Here Are the 16 Jobs that Will Be Available to Troops in US Space Force

The U.S. Space Force is just 75 days old, but it has already narrowed down a tight list of 16 military job specialties that it will own, the director of Space Force Planning said Tuesday.

Maj. Gen. Clinton Crosier said Space Force now has built a staff of about 110 in its headquarters element, of about 200 that it needs. Space Force will build to a strength of roughly 15,000, he said, working to stay focused by avoiding duplication of infrastructure and support functions already provided by other services.

Rather, he said, the members of the nation’s newest military branch will focus on five key technical areas: space operations, space engineering, space intelligence, space acquisition and science, and space cyber.

His remarks, to the Defense Advisory Committee on Women in the Services, offered vital insights to the function of a fledgling service that has been largely shrouded in mystery. Still unknown is what the rank and command structure will be; how new recruits can join the Space Force; and even what members of the service will call themselves.

Space Force, which is under the purview of the Department of the Air Force, just as the Marine Corps is within the Department of the Navy, will adopt 16 different specialty codes from the Air Force that all fall within the five main functions.

According to Crosier’s presentation, they include the following:

  • 13S Space Ops
  • 1C6 Space Systems Ops
  • 14N Intel
  • 17C Cyber Ops Officer
  • 17D Cyber Ops
  • 1N0 All Source Intel
  • 1N1 Geospatial Intel
  • 1N2 Signals Intel
  • 3D1N4 Fusion Analysis
  • 3D0 Cyber Ops
  • 3D1 Cyber Support
  • 62E Development Engineer
  • 62S Materiel Leader
  • 63A Acquisition Manager
  • 63G Senior Materiel Ldr-Upper Ech
  • 63S Materiel Leader

“Eighty percent of the common support the space force needs … is going to come from the Air Force. So we can really focus on the things we were told to do. If it’s a Space Force-specific function, Space Force will execute,” Crosier said.

That said, the service will draw specialists from all services to make up its ranks, he added. The headquarters element already includes 14 sailors, 26 soldiers and two Marines, as well as airmen, he said.

At least initially, infrastructure borrowed from the services will include initial training for enlisted members and officers.

“You’ll enlist directly in the Space Force. You will go to Air Force basic training. If you want to commission as an officer, [you’ll go to] the Air Force Academy, [along with the other service academies, ROTC and officer training school],” Crosier said. “We will commission people from any service and put them directly in the Space Force pipeline.”

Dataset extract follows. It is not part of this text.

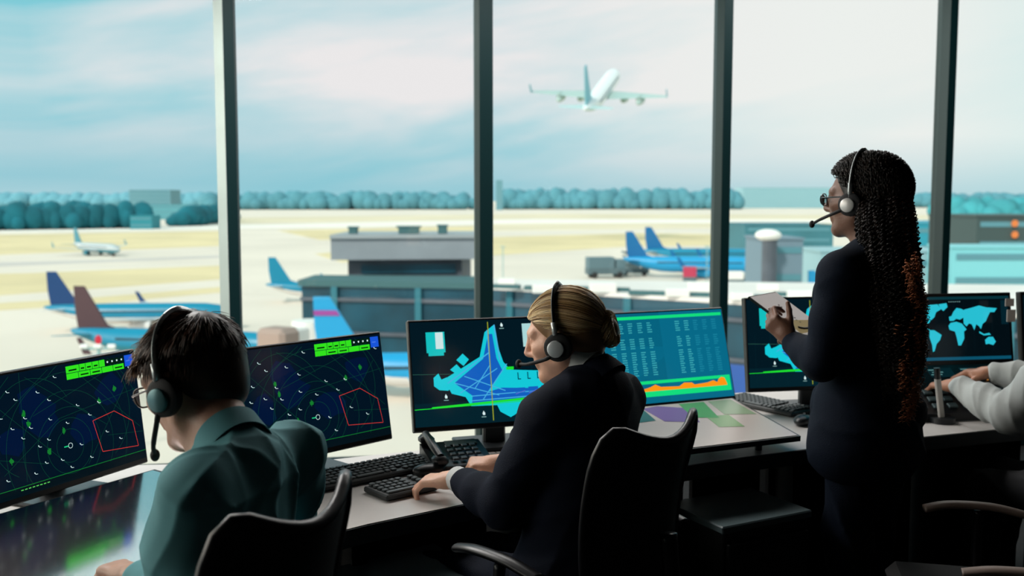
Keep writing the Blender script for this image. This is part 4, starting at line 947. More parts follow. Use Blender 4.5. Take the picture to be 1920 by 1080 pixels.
def torso_ops(s, pel, c7, shL, shR, fatten=0., female=False, k=.05):
    """pelvis centre, C7 and both shoulder joints"""
    pel, c7, shL, shR = [np.array(q, float) for q in (pel, c7, shL, shR)]
    rt = unit(shR - shL); up = unit(c7 - pel); fw = unit(np.cross(up, rt)); rt2 = unit(np.cross(fw, up)); R = np.stack([rt2, fw, up], 1)
    H = np.linalg.norm(c7 - pel); w_ = np.linalg.norm(shR - shL) / 2; P = lambda a, b, c: pel + rt2 * a + fw * b + up * c * H
    g = fatten
    s.el(P(0, .01, .02), V3(.165, .125, .13) + g, R, k); s.el(P(0, .02, .32), V3(.135 if female else .15, .105, .15) + g, R, k)
    s.el(P(0, .025, .66), V3(.145 if female else .16, .112, .16) + g, R, k); s.el(P(0, .0, .86), V3(w_ * .95, .075, .075) + g, R, k)
    if female:
        for sd in (-1, 1): s.el(P(sd * .07, .115, .66), V3(.058, .055, .058) + g, R, .04)
    for sh in (shL, shR): s.rc(c7 - up * .035, sh, .050 + g, .056 + g, .05)
    return R, P
def person_body(name, skin, label, F, c7, pel, shL, shR, arms, legs, hands, female=False, sc=1.0, vox=.0038):
    s = Sdf(vox); R, P = torso_ops(s, pel, c7, shL, shR, -.012, female)
    head_ops(s, F, female, sc)
    nb = F(0, -.022, -.045); s.rc(nb, c7 + (F.o - c7) * .05, .047 if female else .053, .048 if female else .054, .03); s.rc(F(0, .02, -.07), c7 + (pel - c7) * .10 + R[:, 1] * .045, .034, .036, .03)
    for (sh, el, wr), hd in zip(arms, hands):
        s.chain([sh, (np.array(sh) + el) / 2, el], [.048, .043, .036], .02); s.chain([el, np.array(el) * .7 + np.array(wr) * .3, wr], [.037, .036, .024], .02)
        if hd: hand_ops(s, np.array(wr) + unit(np.array(hd['d'])) * .02, **{('dirv' if k_ == 'd' else k_): v_ for k_, v_ in hd.items()})
    for (hp, kn, ank, toe) in legs:
        s.chain([hp, kn], [.075, .05], .04); s.chain([kn, (np.array(kn) * .7 + np.array(ank) * .3), ank], [.05, .048, .034], .03); s.rc(ank - V3(0, 0, .03), toe, .034, .026, .03)
    o = s.mesh(name, skin); tag(o, label, 'person'); return o
# ------------------------------------------------------------------ office chairs
chairm = mat('chair_black_mesh', (.004, .004, .005), .55, bump=.5, bscale=500); chairp = mat('chair_black_plastic', (.006, .006, .008), .35)
padm = mat('armrest_pad_brown', (.34, .25, .21), .5)
def office_chair(loc, facing, label, top=1.05, pad=None, hw=.19, arm_z=.70):
    yaw = math.atan2(facing[1], facing[0]) - pi / 2
    r = empty('office_chair', (loc[0], loc[1], 0), yaw, label, 'chair')
    MB().tube([(0, 0, .43), (0, 0, .455)], [.10, .16], 18).build('seat_plate', chairp, r)
    s = MB(); s.box((0, .01, .475), (.47, .46, .06), bev=.03); s.build('seat', chairm, r, smooth=30)
    # mesh backrest, horned top corners
    nu, nv = 17, 14; V = []; 
    def bp_(u_, v_):
        w_ = hw * (.82 + .18 * v_ ** .7) * (1 - .10 * (max(0, v_ - .85) / .15) ** 2); x = u_ * w_
        zt = top - .045 + .045 * min(1, abs(u_) ** 1.8 * 1.3) - .028 * (max(0, abs(u_) - .72) / .28) ** 2
        z = .60 + (zt - .60) * v_; y = -.235 - .03 * sin(v_ * 3.0) * -1 - .05 * v_ + .055 * u_ * u_
        return (x, y, z)
    F1 = [bp_(-1 + 2 * i / (nu - 1), j / (nv - 1)) for j in range(nv) for i in range(nu)]
    B1 = [(x, y - .012, z) for x, y, z in F1]
    n = nu * nv; fs = []
    for j in range(nv - 1):
        for i in range(nu - 1):
            a = j * nu + i; fs.append((a, a + 1, a + nu + 1, a + nu)); fs.append((n + a, n + a + nu, n + a + nu + 1, n + a + 1))
    bd = [i for i in range(nu)] + [j * nu + nu - 1 for j in range(1, nv)] + [(nv - 1) * nu + i for i in range(nu - 2, -1, -1)] + [j * nu for j in range(nv - 2, 0, -1)]
    for a, b in zip(bd, bd[1:] + bd[:1]): fs.append((a, n + a, n + b, b))
    mb = MB(); mb.add(F1 + B1, fs); bo = mb.build('backrest', chairm, r, smooth=50)
    fr = [np.array(F1[i]) - V3(0, .006, 0) for i in bd] + [np.array(F1[bd[0]]) - V3(0, .006, 0)]
    MB().tube(fr, .011, 8, cap=False).build('back_frame', chairp, bo, smooth=True)
    MB().tube(smooth_path([(0, -.10, .43), (0, -.27, .46), (0, -.30, .60), (0, -.285, .80)]), .02, 10).build('back_bracket', chairp, r, smooth=True)
    for sd in (-1, 1):
        MB().tube(smooth_path([(sd * .18, -.02, .44), (sd * .27, -.02, .46), (sd * .285, -.02, .60), (sd * .27, -.02, arm_z - .01)]), .014, 10).build('armrest_bracket', chairp, r, smooth=True)
        a = MB(); a.tube(smooth_path([(sd * .27, -.14, arm_z - .012), (sd * .272, -.05, arm_z + .004), (sd * .27, .06, arm_z + .004), (sd * .262, .13, arm_z - .010)]), [.02] * 25, 12, sq=.55, up=(0, 0, 1)); a.build('armrest', pad or chairp, r, smooth=True)
    MB().tube([(0, 0, .10), (0, 0, .43)], [.028, .022], 14).build('gas_lift', chairp, r, smooth=40)
    for k in range(5):
        an = 2 * pi * k / 5 + .3; c = V3(cos(an), sin(an), 0)
        leg = MB().tube([c * .02 + V3(0, 0, .10), c * .30 + V3(0, 0, .075)], [.028, .018], 8).build('base_leg', chairp, r, smooth=40)
        MB().tube([c * .30 + V3(-sin(an), cos(an), 0) * -.02 + V3(0, 0, .03), c * .30 + V3(-sin(an), cos(an), 0) * .02 + V3(0, 0, .03)], .03, 14).tube([c * .3 + V3(0, 0, .04), c * .3 + V3(0, 0, .08)], .008, 6).build('caster', chairp, leg, smooth=40)
    return r
office_chair((-.545, 1.59), (-.89, .45), 'black mesh office chair under the man in the teal shirt', top=1.115, hw=.165)
office_chair((.15, 2.42), (-.707, .707), 'black mesh office chair under the blonde woman in the navy jacket', top=1.058, hw=.185, arm_z=.74)
office_chair((1.27, 2.60), (-.97, .22), 'empty black office chair with brown armrest pads at the lower right', top=1.0, pad=padm, arm_z=.66)
office_chair((2.05, 3.26), (-.73, .68), 'black office chair under the white-shirted person at the right edge', top=1.0)

# ------------------------------------------------------------------ hair and collar helpers
def march(F, d, flow, L_, l0, l1, K=7, rad=(.078, .099, .088), c=(0, -.018, .035)):
    d = unit(d); out = []
    for k in range(K):
        lift = 1 + (l0 + (l1 - l0) * k / (K - 1)) / .085; p = V3(*c) + d * np.array(rad) * lift; out.append(F(*p))
        f = flow(d); f = f - d * (f @ d); d = unit(d + unit(f) * L_ / (K - 1) / .09)
    return out
def hairline(d): return d[2] > np.interp(d[1], [-1, -.6, -.25, .15, .5, 1], [-.78, -.72, -.25, .05, .42, .52])
def scalp(F, n, rng, fn=hairline):
    out = []
    while len(out) < n:
        d = unit(rng.normal(size=3))
        if fn(d): out.append(d)
    return out
def cap(F, m, parent, grow=.006, name='hair', extra=None, vox=.004, fz=0.0):
    s = Sdf(vox); s.el(F(0, -.021 - grow * .8, .036), V3(.075 + grow, .096 + grow, .084 + grow), F.R, .01); s.el(F(0, -.060, -.03), V3(.052 + grow, .045 + grow, .055), F.R, .03)
    s.rc(F(-.072, -.01, .03), F(-.070, .012, -.005), .012, .008, .01); s.rc(F(.072, -.01, .03), F(.070, .012, -.005), .012, .008, .01)
    if extra: extra(s)
    s.el(F(0, .108, -.030 + fz), V3(.115, .098, .090), F.R, .02, True)
    s.el(F(0, .035, -.105), V3(.14, .075, .062), F.R, .02, True)
    return s.mesh(name, m, parent)
def collar(c, ax, fw, a, b, h, drop, spread, m, parent, name='collar', gap=.35, th=.003):
    up = unit(ax); f = unit(np.array(fw) - up * (np.array(fw) @ up)); r = np.cross(f, up); c = np.array(c, float)
    N = 40; rows = []
    for i in range(N + 1):
        t_ = gap + (2 * pi - 2 * gap) * i / N          # from front opening all round
        dr = r * sin(t_) * a + f * cos(t_) * b; n_ = unit(dr); fr = .5 + .5 * cos(t_)
        hh = h * (1 - .35 * fr); dd = drop * (1 + .5 * fr)
        rows.append([c + dr, c + dr * .96 + up * hh, c + dr * .97 + n_ * .005 + up * (hh + .004), c + dr + n_ * spread * .55 + up * (hh * .55), c + dr + n_ * (spread) + up * (hh - dd), c + dr + n_ * (spread - th) + up * (hh - dd + .002), c + dr + n_ * .003 + up * (hh * .7)])
    k = 7; vs = [p for rw_ in rows for p in rw_]; fs = [(i * k + j, i * k + (j + 1) % k, (i + 1) * k + (j + 1) % k, (i + 1) * k + j) for i in range(N) for j in range(k)]
    fs += [tuple(range(k))[::-1], tuple(N * k + j for j in range(k))]
    mb = MB(); mb.add(vs, fs); return mb.build(name, m, parent, smooth=45)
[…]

He noted that the service will have to overcome the challenge, then, of how to bring the new Space Force members together and “meld them into a common culture.”

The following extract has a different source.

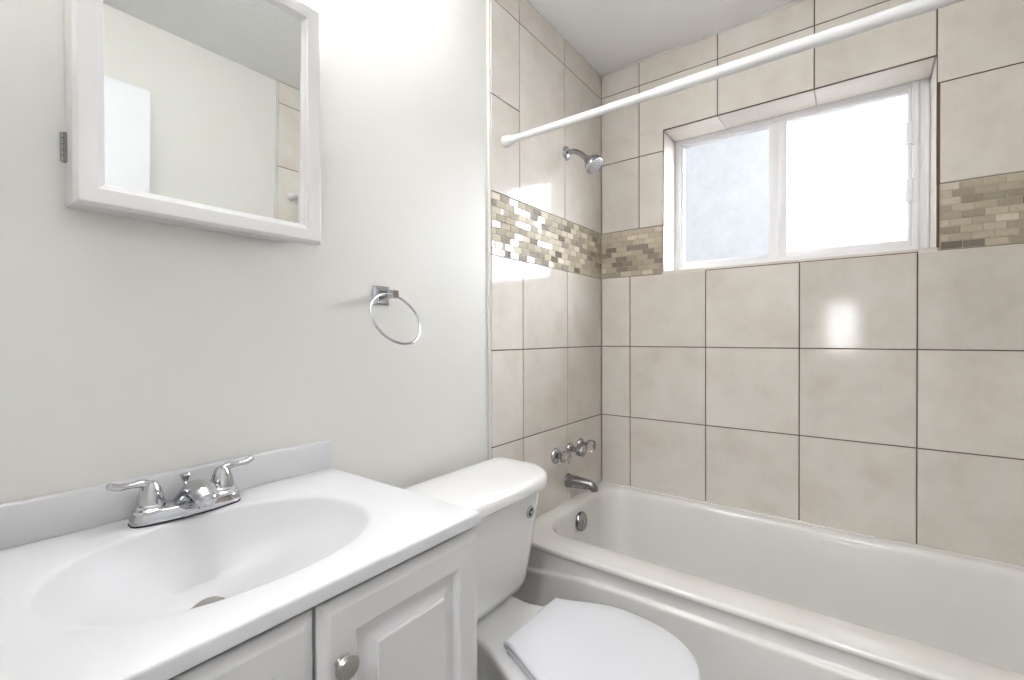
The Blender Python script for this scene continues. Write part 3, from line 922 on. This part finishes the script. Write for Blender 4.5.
tube('spout', [(FX + 0.004, FYC, ZC + 0.0225), (FX + 0.014, FYC, ZC + 0.031), (FX + 0.034, FYC, ZC + 0.044), (FX + 0.058, FYC, ZC + 0.046), (FX + 0.078, FYC, ZC + 0.037)],
     [0.018, 0.0175, 0.0165, 0.0158, 0.0140], M['chrome'], fa, seg=28, flat=[(1.15, 0.8), (1.15, 0.8), (1.15, 0.85), (1.15, 0.85), (1.1, 0.85)])
lathe('aerator', [(0.0100, 0.0), (0.0100, 0.012), (0.0080, 0.0125)], (FX + 0.074, FYC, ZC + 0.036), (0.1, 0, -1), M['chrome'], fa, seg=24)
lathe('lift_rod', [(0.0026, 0.015), (0.0026, 0.046), (0.0045, 0.048), (0.0065, 0.054), (0.0080, 0.057), (0.0070, 0.0595), (0.002, 0.060)], (FX - 0.014, FYC + 0.001, ZC), (0, 0, 1), M['chrome'], fa, seg=20)

# ------------------------------------------------------------------ medicine cabinet with mirror door
MX = 0.0506
my0, my1, mz0, mz1 = -1.7360, -1.3705, R0 + 0.5360, R0 + 1.0025
mc = thing('medicine_cabinet', 'white framed mirror medicine cabinet hung on the wall over the sink', 'medicine cabinet', (-0.012, (my0 + my1) / 2, mz0))
box('box', (-0.0115, my0 + 0.001, mz0 + 0.0025), (0.0225, -1.418, mz1 - 0.003), M['lam'], mc, bev=0.001)
bm = bmesh.new()
def rect_ring(i, h): return [Vector((h, my0 + i, mz0 + i)), Vector((h, my1 - i, mz0 + i)), Vector((h, my1 - i, mz1 - i)), Vector((h, my0 + i, mz1 - i))]
prof = [(0.0005, 0.0245), (0.0, 0.026), (0.0, 0.0440), (0.004, 0.0500), (0.0055, 0.0506), (0.0250, 0.0470), (0.0265, 0.0462), (0.0275, 0.0440), (0.0335, 0.0415), (0.0345, 0.0400), (0.0350, 0.0300), (0.0350, 0.0245)]
R_ = [rect_ring(*q) for q in prof]
loft(bm, R_ + [R_[0]])
bmesh.ops.remove_doubles(bm, verts=bm.verts, dist=1e-6)
fd = finish('door_frame', bm, M['lam'], mc, angle=20)
# mirror glass, hanging a touch out of plumb in its frame
gb = bmesh.new()
gy, gz = (my1 - my0) / 2 - 0.0345, (mz1 - mz0) / 2 - 0.0345
add_box(gb, (-0.002, -gy, -gz), (0.002, gy, gz))
mg = finish('mirror_glass', gb, M['mirror'], smooth=False)
mg.location = (0.0335, (my0 + my1) / 2, (mz0 + mz1) / 2)
mg.rotation_euler = (0, math.radians(1.4), math.radians(0.35))
bpy.context.view_layer.update()
mg.parent = fd
mg.matrix_parent_inverse = fd.matrix_world.inverted()
hg = bmesh.new()
hy_ = my0 - 0.003
for k in range(5):
    z0 = R0 + 0.601 + k * 0.0084
    add_lathe(hg, [(0.0028, 0.0), (0.0033, 0.0006), (0.0033, 0.0074), (0.0028, 0.008)], (0.0005, hy_, z0), (0, 0, 1), seg=14)
add_box(hg, (-0.004, hy_ + 0.0005, R0 + 0.601), (0.005, my0 + 0.002, R0 + 0.643))
hn_ = finish('hinge', hg, M['gunmetal'], mc)

# ------------------------------------------------------------------ towel ring
tr = thing('towel_ring', 'chrome towel ring on a square plate, left wall above the toilet tank', 'towel ring', (-0.012, -1.184, R0 + 0.449))
def sq_ring(hw, h, cy=-1.184, cz=R0 + 0.449): return [Vector((-0.012 + h, cy - hw, cz - hw)), Vector((-0.012 + h, cy + hw, cz - hw)), Vector((-0.012 + h, cy + hw, cz + hw)), Vector((-0.012 + h, cy - hw, cz + hw))]
bm = bmesh.new()
loft(bm, [sq_ring(0.0225, 0.0003), sq_ring(0.0225, 0.004), sq_ring(0.0195, 0.006), sq_ring(0.0165, 0.007), sq_ring(0.0150, 0.010), sq_ring(0.0125, 0.011)], True, True)
finish('wall_plate', bm, M['chrome'], tr, angle=20)
bm = bmesh.new()
loft(bm, [sq_ring(0.0085, 0.010), sq_ring(0.0075, 0.030), sq_ring(0.0088, 0.036), sq_ring(0.0098, 0.040), sq_ring(0.0098, 0.056), sq_ring(0.0085, 0.058)], True, True)
finish('post', bm, M['chrome'], tr, angle=20)
bm = bmesh.new()
ang = math.radians(28.7)          # the stiff ring stands off the wall at its lower end
dv = Vector((0, 1, 0))
uv_ = Vector((-math.sin(ang), 0, math.cos(ang)))
nrm = dv.cross(uv_)
rc = Vector((0.0625, -1.196, R0 + 0.3912))
rings = []
NR, rr, tr_ = 72, 0.0662, 0.0030
for k in range(NR):
    a = 2 * PI * k / NR
    out = dv * math.cos(a) + uv_ * math.sin(a)
    rings.append([rc + out * rr + out * tr_ * math.cos(2*PI*q/12) + nrm * tr_ * math.sin(2*PI*q/12) for q in range(12)])
loft(bm, rings + [rings[0]])
bmesh.ops.remove_doubles(bm, verts=bm.verts, dist=1e-7)
finish('ring', bm, M['chrome'], tr, angle=80)

# ------------------------------------------------------------------ vanity light above the mirror (just over the top of the frame)
vl = thing('vanity_light', 'chrome bar wall light with frosted shades above the medicine cabinet', 'wall light', (-0.012, -1.45, R0 + 1.33))
LZ = R0 + 1.335
bm = bmesh.new()
add_box(bm, (-0.0115, -1.86, LZ - 0.03), (0.018, -1.16, LZ + 0.03), 0.006, 3)
finish('back_plate', bm, M['chrome'], vl)
for y in (-1.78, -1.60, -1.42, -1.24):
    tube('arm', [(0.012, y, LZ), (0.05, y, LZ + 0.008), (0.085, y, LZ + 0.0), (0.09, y, LZ + 0.012)], [0.008, 0.008, 0.008, 0.008], M['chrome'], vl, seg=14)
    lathe('shade', [(0.014, 0.0), (0.030, 0.008), (0.044, 0.035), (0.050, 0.070), (0.048, 0.085), (0.02, 0.090)], (0.09, y, LZ + 0.010), (0, 0, 1), M['bulb'], vl)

Crosier emphasized that the service will adopt new 21st century manning and personnel policies, noting that the specialists it requires may come from industry and academia and need nontraditional career paths. All that is being assessed right now, he said, with input from other services, foreign militaries and outside experts.

“It’s going to be sized differently; it’s going to have to run differently. We’re going to have to tailor different policies and issues to the Space Force,” he said.